Jurista Víctor da Fonseca
Jurista Víctor da Fonseca Foto: privat

DW África: O que significa a aprovação desta lei que legitima a atuação da força local e que impacto trará no combate ao terrorismo em Cabo Delgado?

Víctor da Fonseca (VF): Isto demonstra mais uma vez a fragilidade da segurança moçambicana no que diz respeito ao combate ao terrorismo. Porque se nós queremos perceber ou fazer uma retrospetiva do que aconteceu na guerra civil, como também durante a guerra colonial, vamos ver que não se usou a força local, mas houve uma estratégia mais apurada dos nossos líderes, na altura, que garantiam uma estratégica mais plausível para combater o inimigo de uma forma fidedigna. O que quer dizer que esta lei, mais uma vez, vai criar questões de criminalidade a nível da jurisdição moçambicana, porque vamos entender que o Governo neste momento acha que tem o poder de criar ou garantir o respeito e pela observância da dignidade da pessoa humana. Nesta vertente, para mim, esta lei não vai poder desmantelar ou inibir a questão das incursões do terrorismo a nível de Cabo Delgado e outras províncias que neste momento estão na incidência do terrorismo.

DW África: Acha normal, num Estado democrático e de direito, a presença desta força local?

VF: Eu costumo dizer que a primeira função de um Estado é garantir a segurança. A segunda, bem-estar e a última, justiça social. O que demonstra, mais uma vez, que é uma fragilidade do nosso Estado moçambicano, sem saber o que deve fazer relativamente o que está a acontecer a nível de Cabo Delgado.

DW África: Então, a legitimação para atuação da força local não trará diferenças no combate ao terrorismo em Cabo Delgado. É isso?

VF: Naturalmente, temos um exemplo concreto: neste momento, Moçambique pediu ajuda às forças da SADC e também a Ruanda, mas mesmo assim ainda há incursões, ainda há desmandos, ainda há homicídios, ainda há terrorismo, há crimes hediondos a serem perpetuados a nível de Cabo Delgado. Então, essas forças servem para quê? Eis a questão.

DW África: Citou as "forças amigas", as tropas da SADC e do Ruanda. Esta força local não seria uma forma de reforçar a atuação destas "forças amigas"?

VF: Não. Nós temos lá as forças amigas de Cabo Delgado, a extensão militar da SADC e também os ruandeses. Para mim, a força local não deve ser composta pelos ex-combatentes. Porque os ex-combatentes são pessoas que naturalmente já entraram numa idade em que não estão mais capacitadas e algumas delas estão na reserva. Alguém que está na reserva, com uma idade mais avançada, ainda tem capacidade de correr pela mata, ainda tem capacidade de correr para pelejar contra o inimigo?

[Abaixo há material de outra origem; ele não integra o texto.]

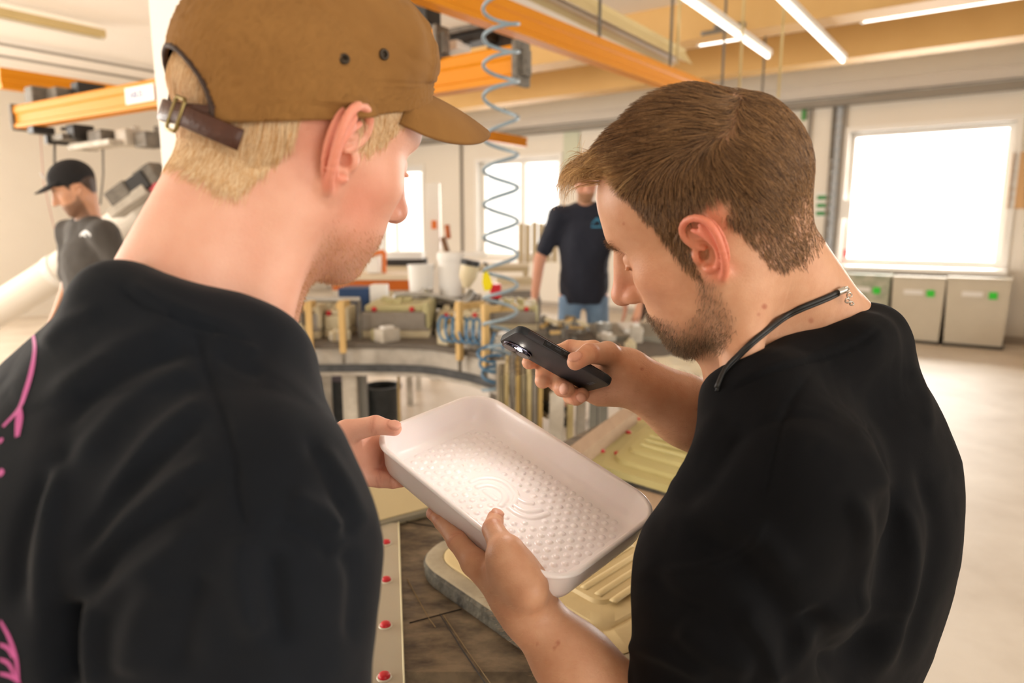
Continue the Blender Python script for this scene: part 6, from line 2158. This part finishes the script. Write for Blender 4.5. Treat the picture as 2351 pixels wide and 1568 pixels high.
# eyelets
for px_, py_ in ((790, 136), (881, 125)):
    ct = BVHTree.FromPolygons(capW(G).tolist(), FQ.tolist())
    h = ct.ray_cast(Vector(CAM), Vector(unit(ray(px_, py_))), 2.0)
    if h[0] is None: continue
    n = np.array(h[1]); n = n if n @ (CAM - np.array(h[0])) > 0 else -n
    R = basis(n)
    bm = bmesh.new()
    tube(bm, [np.array(h[0]) + n * .0006 + R[:, 0] * math.cos(a_) * .0030 + R[:, 1] * math.sin(a_) * .0030 for a_ in np.linspace(0, 2 * math.pi, 21)[:-1]], .0013, 8, closed=True)
    cyl(bm, np.array(h[0]) - n * .001, np.array(h[0]) + n * .0004, .0026, seg=16)
    build('eyelet', bm, GROM, cap, True)
top = capW(APEX + [0, 0, .001])
bm = bmesh.new(); ball(bm, top, (.006, .006, .0025), LH, 16, 8); build('top_button', bm, TAN, cap, True)
# leather strap and buckle
def strap(pts, hgt, th):
    bm = bmesh.new()
    rings = []
    for ph, dz, off in pts:
        r = rim(ph); o = unit([math.cos(ph), math.sin(ph), 0])
        b_ = np.array([r[0], r[1], rim_z(r[0]) + dz]) + o * off
        rings.append([bm.verts.new(capW(b_ + o * e + np.array([0, 0, f]))) for e, f in ((0, -hgt / 2), (th, -hgt / 2 + .001), (th, hgt / 2 - .001), (0, hgt / 2))])
    for A, B in zip(rings, rings[1:]):
        for k in range(4):
            bm.faces.new((A[k], A[(k + 1) % 4], B[(k + 1) % 4], B[k]))
    bm.faces.new(rings[0][::-1]); bm.faces.new(rings[-1])
    bmesh.ops.recalc_face_normals(bm, faces=bm.faces)
    return bm
D_ = math.radians
so = build('strap', strap([(D_(a_), .005, .001) for a_ in np.linspace(175, 214, 18)], .017, .002), LEATH, cap, True)
build('strap_tail', strap([(D_(192 + 38 * k), .005 - .020 * k ** 1.5, .0035 + .004 * k) for k in np.linspace(0, 1, 14)], .0165, .0022), LEATH, cap, True)
bm = bmesh.new()
ph = D_(197); r = rim(ph); o = unit([math.cos(ph), math.sin(ph), 0]); tg = np.array([-o[1], o[0], 0])
c_ = np.array([r[0], r[1], rim_z(r[0]) + .003]) + o * .0058
tube(bm, [capW(c_ + tg * (.0055 * a_) + np.array([0, 0, 1]) * .0125 * b_) for a_, b_ in ((-1, -.8), (-.8, -1), (.8, -1), (1, -.8), (1, .8), (.8, 1), (-.8, 1), (-1, .8))], .0014, 8, closed=True)
build('buckle', bm, BRASS, cap, True)

# ---- his T-shirt
CL = np.array([on_skin(LM_BVH, *p) for p in ((322, 640), (360, 664), (430, 692), (525, 716), (600, 746))] + [at(632, 768, .535), at(632, 782, .595),
               at(600, 775, .655), at(530, 750, .690), at(430, 718, .695), at(345, 690, .665)])
tee_l = empty('t_shirt', lm.location); put(tee_l, lm)
cb, low = collar_band('collar', CL, unit(HL(-.03, 0, -.03) - c7l), .020, mat('dark_rib_knit', '0d0f12', rough=.9, sheen=.03, spec=.18, bump=.25, bscale=480), tee_l, flare=.55)
VS = Vol(np.arange(-.72, .02, .0032, dtype=np.float32), np.arange(.22, .98, .0032, dtype=np.float32), np.arange(.84, 1.56, .0032, dtype=np.float32))
lowc = np.vstack([low, low[:1]])
VS.chain(lowc, np.full(len(lowc), .0145), .03)
VS.cone(at(455, 835, .545), srj, .040, .058, .06)
VS.cone(srj, at(583, 1300, .46), .062, .072, .05)
VS.cone(at(583, 1300, .46), at(575, 1790, .45), .072, .078, .05)
VS.cone(at(380, 820, .60), slj - np.array([0, 0, .010]), .045, .060, .06)
VS.cone(slj - np.array([0, 0, .010]), el_, .066, .064, .05)
VS.ell(at(290, 1320, .575), (.135, .185, .190), TL3, .06)
VS.ell(at(350, 1650, .57), (.135, .180, .30), TL3, .08)
VS.cone(at(400, 985, .55), at(300, 1300, .53), .075, .10, .08)
Vs, Qs = VS.mesh()
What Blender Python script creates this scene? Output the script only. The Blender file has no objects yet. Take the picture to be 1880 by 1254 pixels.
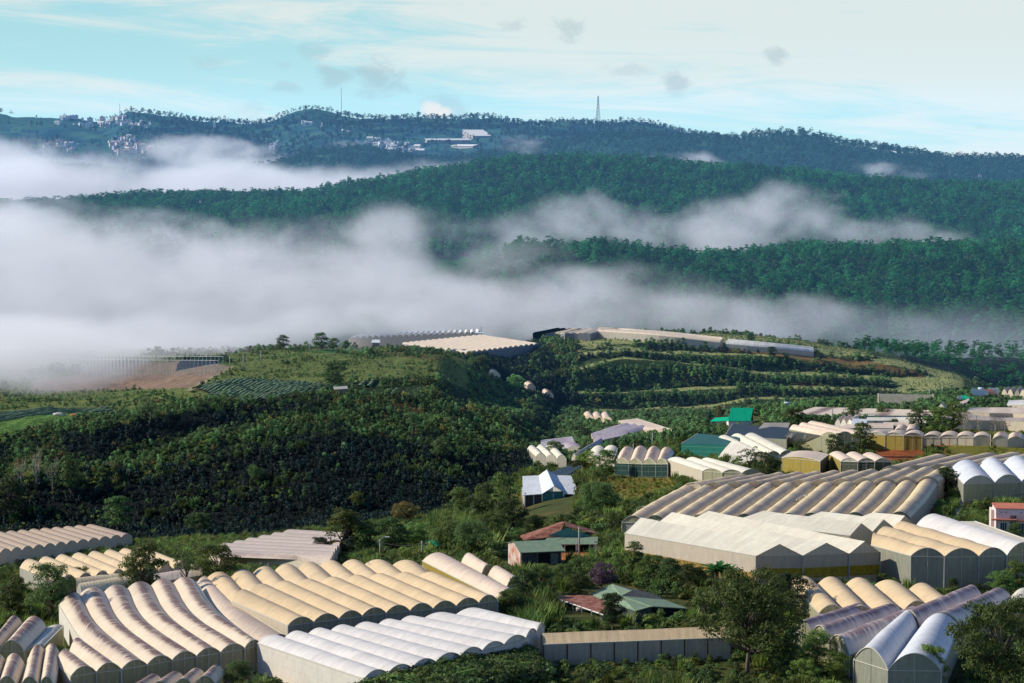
import bpy, math, random
import numpy as np
from mathutils import Vector, Matrix, noise as mnoise
R = math.radians
random.seed(7); rng = np.random.default_rng(11)
scene = bpy.context.scene
col = scene.collection
TOP = 100.0                        # camera height above the datum
F = 4440.0                         # focal length in photo pixels
PITCH = math.atan(377.0 / F)
CP, SP = math.cos(PITCH), math.sin(PITCH)

# ------------------------------------------------------------------ camera
cam = bpy.data.cameras.new("camera"); camo = bpy.data.objects.new("camera", cam); col.objects.link(camo)
cam.sensor_width = 36.0; cam.lens = F / 1880 * 36.0
cam.clip_start = 1.0; cam.clip_end = 30000.0
camo.location = (0, 0, TOP); camo.rotation_euler = (R(90) - PITCH, 0, 0)
scene.camera = camo

def ray(px, py):
    v = 627.0 - py
    return (px - 940.0, F * CP + v * SP, -F * SP + v * CP)
def U(px, py, D):
    """world point seen at photo position px, py at the distance y = D"""
    dx, dy, dz = ray(px, py)
    return Vector((dx / dy * D, D, TOP + dz / dy * D))
def proj(x, y, z):
    zz = z - TOP
    dep = y * CP - zz * SP
    up = y * SP + zz * CP
    return 940 + F * x / dep, 627 - F * up / dep

# ------------------------------------------------------------------ terrain
# feature lines (knots) by column: (row in the photo, distance); the lines run across the valley
T = {
 -150: [(1254,255),(1130,290),(1060,370),(1030,450),(1005,570),(975,625),(930,634),(880,642),(872,655),(800,672),(790,685),(780,695),(770,708),(760,722),(750,738),(735,762),(720,790),(700,825),(680,850),(655,890)],
 0:    [(1254,255),(1130,290),(1060,370),(1030,450),(1005,570),(975,625),(930,634),(880,642),(872,655),(800,672),(790,685),(780,695),(770,708),(760,722),(750,738),(735,762),(720,790),(700,825),(680,850),(655,890)],
 200:  [(1254,255),(1130,290),(1062,370),(1028,450),(1000,570),(970,620),(910,632),(860,641),(850,657),(785,669),(778,680),(770,690),(763,701),(752,716),(742,732),(730,755),(716,785),(700,810),(680,845),(655,890)],
 400:  [(1254,255),(1130,290),(1075,335),(1030,440),(992,570),(965,610),(880,632),(800,651),(790,668),(742,679),(736,690),(730,698),(722,710),(714,722),(705,736),(697,748),(688,765),(678,785),(665,810),(650,845)],
 600:  [(1254,255),(1130,290),(1055,345),(1018,430),(980,560),(950,600),(860,628),(775,658),(765,670),(730,688),(718,700),(708,712),(698,726),(690,738),(682,750),(674,764),(666,780),(658,798),(650,815),(640,850)],
 800:  [(1254,255),(1135,288),(1050,332),(1005,410),(965,530),(945,600),(880,625),(825,650),(790,668),(755,690),(735,702),(715,717),(700,730),(688,742),(676,757),(665,773),(657,790),(652,820),(652,860),(646,960)],
 930:  [(1254,255),(1140,285),(1050,325),(990,410),(950,500),(890,630),(850,655),(820,675),(795,690),(775,705),(765,720),(765,760),(760,800),(745,840),(725,870),(705,890),(690,900),(675,915),(662,935),(648,1000)],
 1030: [(1254,255),(1140,285),(1045,325),(965,430),(915,520),(870,620),(850,660),(825,710),(795,790),(768,860),(756,880),(752,890),(722,900),(718,908),(690,918),(686,926),(662,936),(655,945),(640,955),(615,1010)],
 1150: [(1254,255),(1140,285),(1050,325),(985,380),(900,490),(860,580),(825,650),(800,720),(775,800),(765,880),(754,886),(752,896),(719,904),(716,914),(657,925),(655,936),(645,942),(643,952),(628,962),(612,1010)],
 1300: [(1254,255),(1140,285),(1055,325),(975,385),(890,480),(845,560),(815,620),(790,680),(775,760),(765,880),(745,886),(742,896),(716,904),(713,914),(672,925),(669,936),(650,942),(647,952),(628,962),(612,1012)],
 1400: [(1254,255),(1140,285),(1060,328),(970,390),(880,490),(840,555),(800,620),(775,670),(758,715),(760,880),(734,886),(731,896),(711,904),(708,914),(685,925),(682,936),(655,942),(652,952),(630,962),(616,1015)],
 1600: [(1254,255),(1140,290),(1060,335),(960,400),(880,470),(840,540),(800,600),(765,680),(742,760),(745,880),(735,886),(732,896),(715,904),(712,914),(694,925),(690,936),(670,942),(667,952),(652,962),(645,1010)],
 1750: [(1254,255),(1140,292),(1050,340),(960,400),(880,470),(840,540),(795,610),(757,690),(732,780),(732,880),(722,886),(720,896),(708,904),(706,914),(698,925),(696,936),(690,942),(688,952),(684,962),(692,1010)],
 1880: [(1254,255),(1130,300),(1040,345),(960,400),(880,470),(840,540),(790,620),(750,720),(722,820),(740,880),(741,886),(742,896),(743,904),(744,914),(746,925),(748,936),(749,942),(751,952),(753,962),(765,1010)],
 2030: [(1254,255),(1130,300),(1040,345),(960,400),(880,470),(840,540),(790,620),(750,720),(722,820),(745,880),(746,886),(747,896),(748,904),(749,914),(751,925),(753,936),(754,942),(756,952),(758,962),(770,1010)],
}
def build_cols(tab, head, tail):
    cols, Ds, Zs = [], [], []
    for px in sorted(tab):
        pts = [U(px, py, D) for py, D in tab[px]]
        cols.append((px - 940.0) / F)
        Ds.append([d for d, z in head] + [p.y for p in pts] + [d for d, z in tail])
        Zs.append([z for d, z in head] + [p.z for p in pts] + [z for d, z in tail])
    return np.array(cols), np.array(Ds), np.array(Zs)
NEAR = build_cols(T, [(20, 52)], [(1080, 2.0), (1200, -45), (1320, -55)])
def field(tab, x, y):
    S, Ds, Zs = tab
    x = np.atleast_1d(np.asarray(x, float)); y = np.atleast_1d(np.asarray(y, float))
    s = np.clip(x / y, S[0] + 1e-6, S[-1] - 1e-6)
    i = np.clip(np.searchsorted(S, s) - 1, 0, len(S) - 2)
    t = (s - S[i]) / (S[i + 1] - S[i]); t = t * t * (3 - 2 * t) * 0.5 + t * 0.5
    D = Ds[i] * (1 - t)[:, None] + Ds[i + 1] * t[:, None]
    Z = Zs[i] * (1 - t)[:, None] + Zs[i + 1] * t[:, None]
    k = np.clip((D < y[:, None]).sum(1) - 1, 0, D.shape[1] - 2)
    r = np.arange(len(y))
    a = np.clip((y - D[r, k]) / (D[r, k + 1] - D[r, k]), 0, 1)
    return Z[r, k] * (1 - a) + Z[r, k + 1] * a
def fbm(x, y, sc, seed=0.0, octs=4):
    out = np.zeros(len(x)); amp, tot = 1.0, 0.0
    g = np.random.default_rng(int(seed * 10) + 5)
    for o in range(octs):                                   # sums of turned waves: cheap and smooth
        for k in range(4):
            th = g.uniform(0, math.tau); ph = g.uniform(0, math.tau); f = g.uniform(.7, 1.5) / sc * 2 ** o
            out += amp * .35 * np.sin((x * math.cos(th) + y * math.sin(th)) * f * 3 + ph + 1.7 * np.sin((x * math.sin(th) - y * math.cos(th)) * f * 2 + ph * 3))
        tot += amp; amp *= .5
    return out / tot
def hgt(x, y):
    x = np.atleast_1d(np.asarray(x, float)); y = np.atleast_1d(np.asarray(y, float))
    z = field(NEAR, x, y)
    k = np.clip((y - 520) / 80, 0, 1)
    return z + fbm(x, y, 30, 1.0) * (0.25 + 0.9 * k) + fbm(x, y, 9, 2.0, 2) * .25 * k
def H(x, y): return float(hgt(x, y)[0])
_Y = np.arange(200, 1100, .8)
def on(px, py, h=0.0):
    """where the line of sight at px, py meets the ground raised by h"""
    dx, dy, dz = ray(px, py)
    z = TOP + dz / dy * _Y
    g = hgt(dx / dy * _Y, _Y) + h
    below = np.nonzero(z <= g)[0]
    if len(below) == 0: D = 1000.0
    elif below[0] == 0: D = _Y[0]
    else:
        i = below[0]; a0 = z[i - 1] - g[i - 1]; a1 = g[i] - z[i]
        D = _Y[i - 1] + .8 * a0 / (a0 + a1 + 1e-9)
    return Vector((dx / dy * D, D, TOP + dz / dy * D))

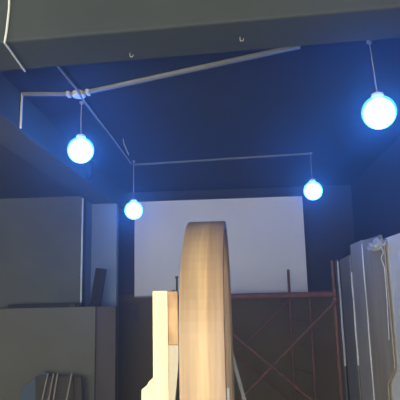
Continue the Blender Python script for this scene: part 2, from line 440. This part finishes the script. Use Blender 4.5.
leaning('leaning_board', 'narrow grey board between the farthest and the widest brown board', 365.5, 354, 5.70, 6.1, 2.07, 2.06, 'panel2', [(.3, 2.03)])
leaning('leaning_board', 'wide brown board with torn top corner and cut lower corner', 388, 366.5, 4.95, 5.66, 2.04, 2.06, 'panel3', None,
        poly=[(.35, 0), (1, 0), (1, 2.06), (.3, 2.05), (.1, 2.05), (0, 1.97), (0, .84), (.35, .66)])
leaning('leaning_board', 'farthest thin board with light painted along its near edge right of the scaffold post', 339.5, 337, 6.88, 7.12, 1.95, 1.95, 'panel', [(.62, 1.92)])
# crumpled wrap on the torn corner
bm = bmesh.new(); bmesh.ops.create_icosphere(bm, subdivisions=4, radius=1)
for v0 in bm.verts:
    n0 = noise.noise(v0.co * 2.3) * .55 + noise.noise(v0.co * 6) * .28
    v0.co *= (1 + n0); v0.co = Vector((v0.co.x * .05, v0.co.y * .20, v0.co.z * .05))
o = obj('crumpled_wrap', bm, 'wrap'); pw = at(379, 244, 4.95); o.location = (pw.x + .01, 5.08, pw.z)
tag(o, 'crumpled white plastic wrap caught on the torn top corner of the wide brown board', 'plastic wrap')
bm = bmesh.new()
pts = [at(380, 246, 4.93), at(383.5, 252, 4.92), at(381, 258, 4.92), at(384.5, 268, 4.92), at(387, 300, 4.92), at(389, 340, 4.92)]
o_ref = Vector(pts[0]); tube(bm, pts, .007, 6, .0035)
tag(obj('plastic_strip', bm, 'wrap', origin=o_ref), 'thin white plastic strip down the near edge of the wide brown board', 'plastic strip')

# ------------------------------------------------------------------ lower left: boards by the half wall
def leanstack(px0, px1, ytop, Y, m, name, label, tilt, poly=None):
    a = at(px0, ytop, Y); b = at(px1, ytop, Y)
    bm = bmesh.new()
    h = a.z; L = b.x - a.x
    pl = poly(L, h) if poly else [(0, 0, 0), (L, 0, 0), (L + .02, .0, h), (0, 0, h)]
    prism(bm, pl, None, (0, .02, 0))
    bmesh.ops.rotate(bm, verts=bm.verts, cent=(0, 0, 0), matrix=Matrix.Rotation(-tilt, 3, 'X'))
    o = obj(name, bm, m, bevel=.004); o.location = (a.x, Y, .004)
    tag(o, label, 'board'); return o
leanstack(13, 40, 379, 5.45, 'blue', 'blue_board', 'dusty blue board with a slanted top leaning on the half wall, lower left', .35,
          lambda L, h: [(0, 0, 0), (L, 0, 0), (L, 0, h + .06), (L * .72, 0, h + .08), (0, 0, h - .10)])
t = thing('board_stack', 'stack of dark boards with pale edge slats leaning on the half wall', 'boards', (at(28, 380, 5.4).x, 5.35, 0))
ztop = at(50, 375, 5.4).z
for k, (x0, x1, dz) in enumerate(((.0, .17, 0), (.13, .40, -.01), (.36, .48, -.02))):
    bm = bmesh.new(); prism(bm, [(x0 + .14, 0, 0), (x1 + .1, 0, 0), (x1, 0, ztop + dz), (x0, 0, ztop + dz)], None, (0, .02, 0))
    bmesh.ops.rotate(bm, verts=bm.verts, cent=(0, 0, 0), matrix=Matrix.Rotation(-.3, 3, 'X')); bmesh.ops.translate(bm, verts=bm.verts, vec=(0, .03 * k + .01, .002))
    obj('dark_board', bm, 'frame', t, bevel=.004)
for x0, x1 in ((.145, .075), (.205, .16), (.25, .215), (.40, .33)):
    bm = bmesh.new(); bar(bm, (x1, -.012 + .0, .02), (x0, -.012 + ztop * .30, ztop - .01), .014, .012)
    e = obj('edge_slat', bm, 'slat', t); e['label'] = 'pale thin edge slat'

# ------------------------------------------------------------------ the big laminated wooden arch
Y0, Rr, W, zc0, TH = 2.40, .64, .207, None, .045
ap = at(204, 223, 3.05); zc0 = ap.z - Rr
pl = at(178, 300, Y0)
t = thing('wooden_arch', 'tall arch of pale laminated wood strips standing edge-on in the foreground', 'arch', (pl.x, Y0, 0), -math.radians(1.2))
def band(ro, ri, x0, x1, n=40):
    bm = bmesh.new()
    O = [(Rr - ro, 0.0)] + [(Rr - ro * math.cos(k * PI / n), zc0 + ro * math.sin(k * PI / n)) for k in range(n + 1)] + [(Rr + ro, 0.0)]
    I = [(Rr - ri, 0.0)] + [(Rr - ri * math.cos(k * PI / n), zc0 + ri * math.sin(k * PI / n)) for k in range(n + 1)] + [(Rr + ri, 0.0)]
    q = [[bm.verts.new((x, y, z)) for (x, (y, z)) in ((x0, o), (x1, o), (x1, i), (x0, i))] for o, i in zip(O, I)]
    for a, b in zip(q, q[1:]):
        for k in range(4): bm.faces.new((a[k], a[(k + 1) % 4], b[(k + 1) % 4], b[k]))
    bm.faces.new(q[0]); bm.faces.new(q[-1][::-1])
    return bm
obj('arch_band', band(Rr, Rr - TH, 0, W), 'wood', t, bevel=.004)
for x0 in (.010, W - .040):
    e = obj('inner_rib', band(Rr - TH - .0005, Rr - TH - .03, x0, x0 + .03), 'wood', t, bevel=.002)

# ------------------------------------------------------------------ pine stand beside it
Yp = 2.62
a = at(152.5, 291, Yp); b = at(167.5, 291, Yp)
t = thing('pine_stand', 'fresh pine post with a darker block and curved plywood foot, left of the arch', 'stand', (a.x, Yp, 0))
bm = bmesh.new(); bx(bm, (0, 0, 0), (b.x - a.x, .045, a.z)); obj('post', bm, 'pine', t, bevel=.003)
w0 = b.x - a.x
bm = bmesh.new(); bx(bm, (w0, .008, at(172, 345, Yp).z), (w0 + .05, .05, a.z - .004)); e = obj('knotty_block', bm, 'pine_dark', t, bevel=.003); e['label'] = 'darker knotty block'
bm = bmesh.new(); z1 = at(172, 345, Yp).z
pts = [(w0, .005, z1 - .001), (w0 + .05, .005, z1 - .001)] + [(w0 + .05 - .05 * (k / 8) ** 1.3, .005, z1 - .05 - .42 * k / 8) for k in range(9)]
prism(bm, pts, None, (0, .03, 0)); e = obj('curved_bracket', bm, 'pine_grey', t); e['label'] = 'greyer plywood bracket with a curved edge'
zl = at(150, 378, Yp).z; z2 = at(139, 388, Yp).z
bm = bmesh.new(); prism(bm, [(0, .005, zl), (-.022, .005, zl - .018), (-.030, .005, z2 + .012), (-.058, .005, z2 - .01), (-.065, .005, 0), (0, .005, 0)], None, (0, .035, 0))
obj('side_cleat', bm, 'pine', t, bevel=.002)
bm = bmesh.new(); bm2 = at(175.5, 277, Yp + .02); tube(bm, [(w0 + .044, .03, a.z - .02), (w0 + .044, .03, bm2.z)], .005, 10)
lathe(bm, [(0, 0), (.008, 0), (.008, .01), (0, .01)], (w0 + .044, .03, bm2.z - .006), 6)
e = obj('bolt', bm, 'dark', t); e['label'] = 'dark metal bolt'

# slats right of the arch
a = at(223, 322, 3.78); b = at(244, 400, 3.78); dz = (a - b); b0 = b - dz * (b.z / dz.z)
bm = bmesh.new(); bar(bm, (b0.x, 3.85, 0), (a.x, 3.85, a.z), .026, .018)
tag(obj('wooden_stick', bm, 'greywood', bevel=.002, origin=(b0.x, 3.85, 0)), 'thin greyish slat leaning against the back of the wooden arch', 'stick')
a = at(227.5, 388, 2.5)
bm = bmesh.new(); bx(bm, (-.008, -.006, 0), (.008, .006, a.z))
o = obj('white_strip', bm, 'white', bevel=.002); o.location = (a.x, 2.5, 0)
tag(o, 'bright white strip standing upright against the right edge of the arch', 'strip')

DW África: Acredita que haverá margem para a fricção desta força com as Forças Armadas de Moçambique?

VF: Obviamente, eu acredito que se tivermos um Governo com capacidade militar e estratégica, até pode haver uma consonância entre as Forças de Defesa e a força local. Sabemos que essa força local é, naturalmente, os ex-combatentes que certamente pelejaram em tempos na guerra há 47 anos. Ou seja, Moçambique é um país independente há  47 anos, mas em termos de segurança do Estado, não se verifica efetivamente a robustez no controlo deste princípio da legalidade.